Twitter, like everyone else, wants to encourage communication while protecting its users from abuse.

Whatever the legislation might say, our expectation of enforcement is placed with a third party, not with the genuine authorities. Similarly, we report fraud to our bank or credit card issuer, and phone abuse to our telecom provider, and that works because they operate within regulatory frameworks, which manage the interface between them and the authorities. Online, where such frameworks are non-existent or immature, the end result tends to be erratic enforcement and unhappy communities - PayPal for example (and in contrast to brick-and-mortar financial institutions) is frequently picked out for criticism of apparently arbitrary account lock-downs.

The action groups calling for laws to control online abuse are well-intentioned, but aiming at the wrong target. Governments shouldn't be enforcing standards on networks, but they could be working towards frameworks which demand more responsive, and more consistent, handling of reported abuse.

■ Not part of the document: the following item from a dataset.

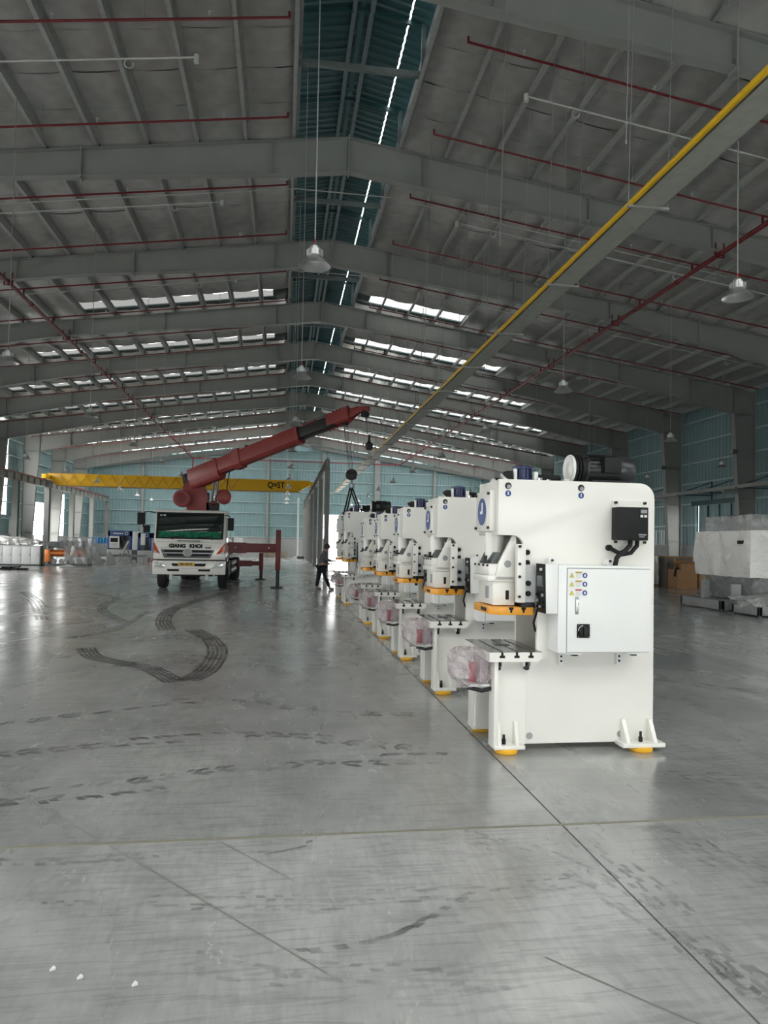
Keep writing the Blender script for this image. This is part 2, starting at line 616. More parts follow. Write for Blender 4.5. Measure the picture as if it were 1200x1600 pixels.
for path, w in [([(-1.94, 5.36), (-1.04, 4.35), (.22, 2.9)], .012), ([(1.15, 2.91), (1.42, 2.6), (1.6, 2.4)], .012), ([(-.9, 4.9), (-.3, 4.2), (.1, 3.7)], .008)]:
    ribbon(path, w, 1, 9, .01, 'hairline_crack', M['dust'])

# ================================================================== PORTAL FRAMES
def depth(d):
    """rafter depth against distance from the ridge"""
    K = [(0, 1.0), (2, .99), (9, .72), (13, .76), (18, 1.1), (22.1, 1.42)]
    for (a, p), (b, q) in zip(K, K[1:]):
        if d <= b:
            return p + (q - p) * (d - a) / (b - a)
    return K[-1][1]

HALF = 23.25
DS = [0, 1.9, 5.2, 9, 13, 18, HALF - .75]


def frame_meshes():
    out = {}
    for side in (-1, 1):
        web, tf, bf, st, bo = MB(), MB(), MB(), MB(), MB()
        tp = [(side * d, -SL * d) for d in DS]
        bt = [(side * d, -SL * d - depth(d)) for d in DS]
        web.prism(tp + bt[::-1], 'y', -.007, .007)
        for (a, b) in zip(tp, tp[1:]):
            tf.beam((a[0], 0, a[1]), (b[0], 0, b[1]), .28, .022, up=(0, 1, 0)) if False else tf.prism([a, b, (b[0], b[1] - .022), (a[0], a[1] - .022)], 'y', -.14, .14)
        for (a, b) in zip(bt, bt[1:]):
            bf.prism([a, b, (b[0], b[1] + .022), (a[0], a[1] + .022)], 'y', -.14, .14)
        plates = []
        for d in (.0, 7.4, 15.5):
            s = MB()
            zt, zb = -SL * d + .05, -SL * d - depth(d) - .06
            s.bx(side * d - .02, side * d + .02, -.15, .15, zb, zt)
            for k in range(5):
                zz = zb + .10 + (zt - zb - .2) * k / 4
                for yy in (-.075, .075):
                    s.cyl((side * d - .05, yy, zz), (side * d + .05, yy, zz), .018, n=6)
            plates.append(s)
        for d in (2.2, 11.5, 19.5):
            st.bx(side * d - .006, side * d + .006, -.135, .135, -SL * d - depth(d) + .02, -SL * d - .02)
        # column: outer face plumb, inner face tapering to the base
        xo, xi, xb = HALF - .05, HALF - 1.30, HALF - .78
        ztop, zk = -SL * (HALF - .1), -SL * xi - depth(xi)
        cw, cf = MB(), MB()
        base = -ZR + .02
        cw.prism([(side * xo, base), (side * xb, base), (side * xi, zk), (side * xi, -SL * xi - .02), (side * xo, ztop - .02)], 'y', -.008, .008)
        ci = MB().prism([(side * xb, base), (side * (xb + .022), base), (side * (xi + .022), zk), (side * xi, zk)], 'y', -.16, .16)
        co = MB().bx(*sorted((side * xo, side * (xo - .022))), -.16, .16, base, ztop)
        kn = MB().bx(*sorted((side * xi, side * xo)), -.14, .14, zk - .012, zk + .012)
        for k in range(7):
            x = xi + .12 + (xo - xi - .24) * k / 6
            kn.cyl((side * x, -.08, zk - .06), (side * x, -.08, zk + .05), .02, n=6)
        kst = MB().bx(*sorted((side * xi - .008, side * xi + .008)), -.14, .14, zk, -SL * xi - .02)
        for k in range(1, 4):
            z = base + (zk - base) * k / 4
            xx = xb + (xi - xb) * k / 4
            kst.bx(*sorted((side * xx, side * xo)), -.14, .14, z - .006, z + .006)
        bp = MB().bx(*sorted((side * (xb - .08), side * (xo + .08))), -.22, .22, base - .02, base + .02)
        sm = M['steel']
        out[side] = [('rafter_web', web.mesh('rafter_web', sm)), ('rafter_flange', tf.mesh('rafter_flange', sm)), ('rafter_flange', bf.mesh('rafter_flange', sm)),
                     ('web_stiffener', st.mesh('web_stiffener', sm)), ('column_web', cw.mesh('column_web', sm)), ('column_flange', ci.mesh('column_flange', sm)),
                     ('column_flange', co.mesh('column_flange', sm)), ('knee_plate', kn.mesh('knee_plate', sm)), ('column_stiffener', kst.mesh('column_stiffener', sm)),
                     ('base_plate', bp.mesh('base_plate', sm))] + [('splice_plate', s.mesh('splice_plate', sm)) for s in plates[(0 if side > 0 else 1):]]
    return out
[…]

Some networks, like Google+, are gradually moving away from the 'pseudonimity' of online personas, encouraging or demanding users to identify themselves with real-world identities. This faces challenges of its own; not least the resistance from users who had become accustomed to the illusion of privacy afforded by a nickname on a message board. It also shows a general trend towards encouraging online users to communicate more responsibly.

Yet again, we are faced with an online phenomenon outgrowing our existing mechanisms. Parenting ends at the bedroom door, law enforcement ends at national borders, and service oversight ends outside the courtroom. Realistically, the threats online are no different from the real world: children have been always been exposed to bullying, cranks have always sent death threats, and fraud has always happened. This is not a new problem, but as the Web grows to subsume everyday life, people are turning to the new authority figures for solutions.